<<<<

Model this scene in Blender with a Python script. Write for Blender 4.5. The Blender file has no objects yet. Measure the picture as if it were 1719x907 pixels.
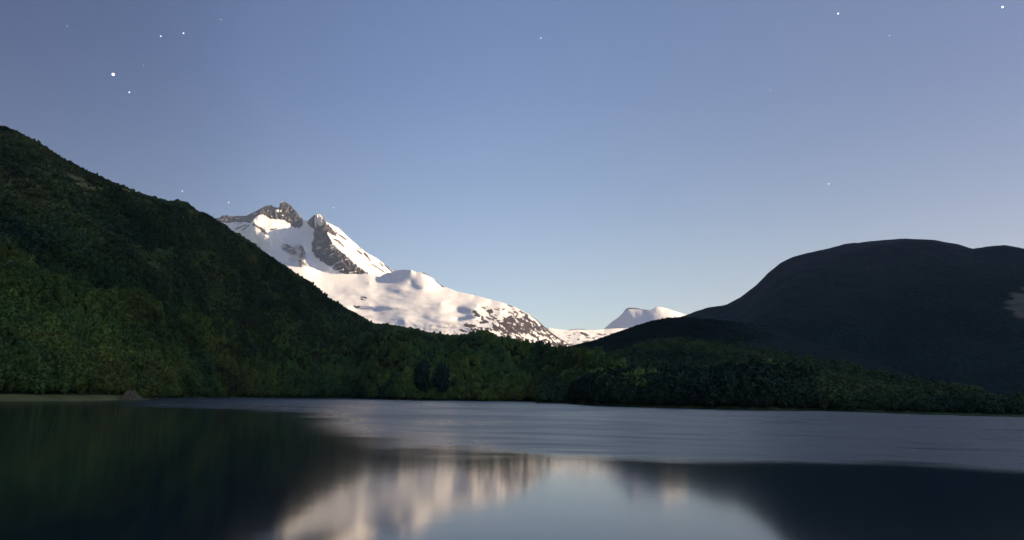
import bpy, math, random
import numpy as np
from mathutils import Matrix, Vector

# ------------------------------------------------------------------ camera
W, H = 1719.0, 907.0
CX, CY = W / 2, H / 2
FPX = 1146.0
HC = 4.0
PITCH = math.atan((669.6 - CY) / FPX)
ROLL = math.atan(0.0135)
Fv = np.array([0, math.cos(PITCH), math.sin(PITCH)])
R0 = np.array([1.0, 0, 0]); U0 = np.array([0, -math.sin(PITCH), math.cos(PITCH)])
Rv = R0 * math.cos(ROLL) + U0 * math.sin(ROLL)
Uv = U0 * math.cos(ROLL) - R0 * math.sin(ROLL)

S = bpy.context.scene
COL = S.collection
cam = bpy.data.cameras.new('camera')
cam.sensor_width = 36.0
cam.lens = 36.0 * FPX / W
cam.clip_start = 0.5
cam.clip_end = 200000
camo = bpy.data.objects.new('camera', cam)
COL.objects.link(camo)
camo.matrix_world = Matrix((
    (Rv[0], Uv[0], -Fv[0], 0), (Rv[1], Uv[1], -Fv[1], 0), (Rv[2], Uv[2], -Fv[2], HC), (0, 0, 0, 1)))
S.camera = camo

# ------------------------------------------------------------------ light
SUN_EL = math.radians(17.5)
SUN_AZ = math.radians(102.5)          # clockwise from +Y (the view direction), so it comes from the right
Ldir = Vector((math.sin(SUN_AZ) * math.cos(SUN_EL), math.cos(SUN_AZ) * math.cos(SUN_EL), math.sin(SUN_EL)))
world = bpy.data.worlds.new("World"); S.world = world
world.use_nodes = True
nt = world.node_tree
for n in list(nt.nodes): nt.nodes.remove(n)
sky = nt.nodes.new('ShaderNodeTexSky')
sky.sky_type = 'NISHITA'; sky.sun_disc = False
sky.sun_elevation = SUN_EL; sky.sun_rotation = SUN_AZ
sky.altitude = 0; sky.air_density = 1.0; sky.dust_density = 0.3; sky.ozone_density = 2.2
hs = nt.nodes.new('ShaderNodeHueSaturation')
hs.inputs['Saturation'].default_value = 0.86
hs.inputs['Value'].default_value = 1.0
mul = nt.nodes.new('ShaderNodeMix'); mul.data_type = 'RGBA'; mul.blend_type = 'MULTIPLY'
mul.inputs[0].default_value = 1.0
mul.inputs[7].default_value = (0.96, 0.96, 1.04, 1)
bg = nt.nodes.new('ShaderNodeBackground'); bg.inputs['Strength'].default_value = 0.066
wo = nt.nodes.new('ShaderNodeOutputWorld')
nt.links.new(sky.outputs[0], hs.inputs['Color']); nt.links.new(hs.outputs[0], mul.inputs[6])
# vignette darkening put into the sky's left side, paler horizon (by world direction)
tc = nt.nodes.new('ShaderNodeTexCoord'); sx = nt.nodes.new('ShaderNodeSeparateXYZ')
nt.links.new(tc.outputs['Generated'], sx.inputs[0])
def wramp(sock, lo, hi, stops):
    mr = nt.nodes.new('ShaderNodeMapRange'); mr.inputs[1].default_value = lo; mr.inputs[2].default_value = hi
    nt.links.new(sock, mr.inputs[0])
    r = nt.nodes.new('ShaderNodeValToRGB'); e = r.color_ramp.elements; r.color_ramp.interpolation = 'B_SPLINE'
    while len(e) < len(stops): e.new(.5)
    for i, (p, c) in enumerate(stops): e[i].position = (p - lo) / (hi - lo); e[i].color = (*[v / 2 for v in c], 1)
    nt.links.new(mr.outputs[0], r.inputs[0]); return r.outputs[0]
g1 = wramp(sx.outputs['X'], -.8, .8, [(-.8, (.22, .23, .3)), (-.6, (.28, .3, .39)), (-.45, (.44, .46, .56)), (-.33, (.7, .72, .8)), (-.1, (1.16, 1.16, 1.22)), (.1, (1.22, 1.22, 1.22)), (.35, (1.16, 1.06, 1.03)), (.6, (1.02, .87, .86))])
g2 = wramp(sx.outputs['Z'], 0, 1, [(0, (1.42, 1.22, 1.0)), (.15, (1.3, 1.17, 1.0)), (.27, (1.1, 1.06, 1.0)), (.42, (.97, .97, 1.0)), (1, (.78, .88, 1.06))])
def wm(a, b, k):
    q = nt.nodes.new('ShaderNodeVectorMath'); q.operation = 'MULTIPLY'; nt.links.new(a, q.inputs[0]); nt.links.new(b, q.inputs[1])
    w = nt.nodes.new('ShaderNodeVectorMath'); w.operation = 'SCALE'; nt.links.new(q.outputs[0], w.inputs[0]); w.inputs['Scale'].default_value = k
    return w.outputs[0]
skyc = wm(wm(mul.outputs[2], g1, 2), g2, 2)
nt.links.new(skyc, bg.inputs[0]); nt.links.new(bg.outputs[0], wo.inputs[0])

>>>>

### [TASK]
Set the listing down in full and exactly. Pictures within it should not appear in the copy.

### [FULL ANSWER]
Model this scene in Blender with a Python script. Write for Blender 4.5. The Blender file has no objects yet. Measure the picture as if it were 1719x907 pixels.
import bpy, math, random
import numpy as np
from mathutils import Matrix, Vector

# ------------------------------------------------------------------ camera
W, H = 1719.0, 907.0
CX, CY = W / 2, H / 2
FPX = 1146.0
HC = 4.0
PITCH = math.atan((669.6 - CY) / FPX)
ROLL = math.atan(0.0135)
Fv = np.array([0, math.cos(PITCH), math.sin(PITCH)])
R0 = np.array([1.0, 0, 0]); U0 = np.array([0, -math.sin(PITCH), math.cos(PITCH)])
Rv = R0 * math.cos(ROLL) + U0 * math.sin(ROLL)
Uv = U0 * math.cos(ROLL) - R0 * math.sin(ROLL)

S = bpy.context.scene
COL = S.collection
cam = bpy.data.cameras.new('camera')
cam.sensor_width = 36.0
cam.lens = 36.0 * FPX / W
cam.clip_start = 0.5
cam.clip_end = 200000
camo = bpy.data.objects.new('camera', cam)
COL.objects.link(camo)
camo.matrix_world = Matrix((
    (Rv[0], Uv[0], -Fv[0], 0), (Rv[1], Uv[1], -Fv[1], 0), (Rv[2], Uv[2], -Fv[2], HC), (0, 0, 0, 1)))
S.camera = camo

# ------------------------------------------------------------------ light
SUN_EL = math.radians(17.5)
SUN_AZ = math.radians(102.5)          # clockwise from +Y (the view direction), so it comes from the right
Ldir = Vector((math.sin(SUN_AZ) * math.cos(SUN_EL), math.cos(SUN_AZ) * math.cos(SUN_EL), math.sin(SUN_EL)))
world = bpy.data.worlds.new("World"); S.world = world
world.use_nodes = True
nt = world.node_tree
for n in list(nt.nodes): nt.nodes.remove(n)
sky = nt.nodes.new('ShaderNodeTexSky')
sky.sky_type = 'NISHITA'; sky.sun_disc = False
sky.sun_elevation = SUN_EL; sky.sun_rotation = SUN_AZ
sky.altitude = 0; sky.air_density = 1.0; sky.dust_density = 0.3; sky.ozone_density = 2.2
hs = nt.nodes.new('ShaderNodeHueSaturation')
hs.inputs['Saturation'].default_value = 0.86
hs.inputs['Value'].default_value = 1.0
mul = nt.nodes.new('ShaderNodeMix'); mul.data_type = 'RGBA'; mul.blend_type = 'MULTIPLY'
mul.inputs[0].default_value = 1.0
mul.inputs[7].default_value = (0.96, 0.96, 1.04, 1)
bg = nt.nodes.new('ShaderNodeBackground'); bg.inputs['Strength'].default_value = 0.066
wo = nt.nodes.new('ShaderNodeOutputWorld')
nt.links.new(sky.outputs[0], hs.inputs['Color']); nt.links.new(hs.outputs[0], mul.inputs[6])
# vignette darkening put into the sky's left side, paler horizon (by world direction)
tc = nt.nodes.new('ShaderNodeTexCoord'); sx = nt.nodes.new('ShaderNodeSeparateXYZ')
nt.links.new(tc.outputs['Generated'], sx.inputs[0])
def wramp(sock, lo, hi, stops):
    mr = nt.nodes.new('ShaderNodeMapRange'); mr.inputs[1].default_value = lo; mr.inputs[2].default_value = hi
    nt.links.new(sock, mr.inputs[0])
    r = nt.nodes.new('ShaderNodeValToRGB'); e = r.color_ramp.elements; r.color_ramp.interpolation = 'B_SPLINE'
    while len(e) < len(stops): e.new(.5)
    for i, (p, c) in enumerate(stops): e[i].position = (p - lo) / (hi - lo); e[i].color = (*[v / 2 for v in c], 1)
    nt.links.new(mr.outputs[0], r.inputs[0]); return r.outputs[0]
g1 = wramp(sx.outputs['X'], -.8, .8, [(-.8, (.22, .23, .3)), (-.6, (.28, .3, .39)), (-.45, (.44, .46, .56)), (-.33, (.7, .72, .8)), (-.1, (1.16, 1.16, 1.22)), (.1, (1.22, 1.22, 1.22)), (.35, (1.16, 1.06, 1.03)), (.6, (1.02, .87, .86))])
g2 = wramp(sx.outputs['Z'], 0, 1, [(0, (1.42, 1.22, 1.0)), (.15, (1.3, 1.17, 1.0)), (.27, (1.1, 1.06, 1.0)), (.42, (.97, .97, 1.0)), (1, (.78, .88, 1.06))])
def wm(a, b, k):
    q = nt.nodes.new('ShaderNodeVectorMath'); q.operation = 'MULTIPLY'; nt.links.new(a, q.inputs[0]); nt.links.new(b, q.inputs[1])
    w = nt.nodes.new('ShaderNodeVectorMath'); w.operation = 'SCALE'; nt.links.new(q.outputs[0], w.inputs[0]); w.inputs['Scale'].default_value = k
    return w.outputs[0]
skyc = wm(wm(mul.outputs[2], g1, 2), g2, 2)
nt.links.new(skyc, bg.inputs[0]); nt.links.new(bg.outputs[0], wo.inputs[0])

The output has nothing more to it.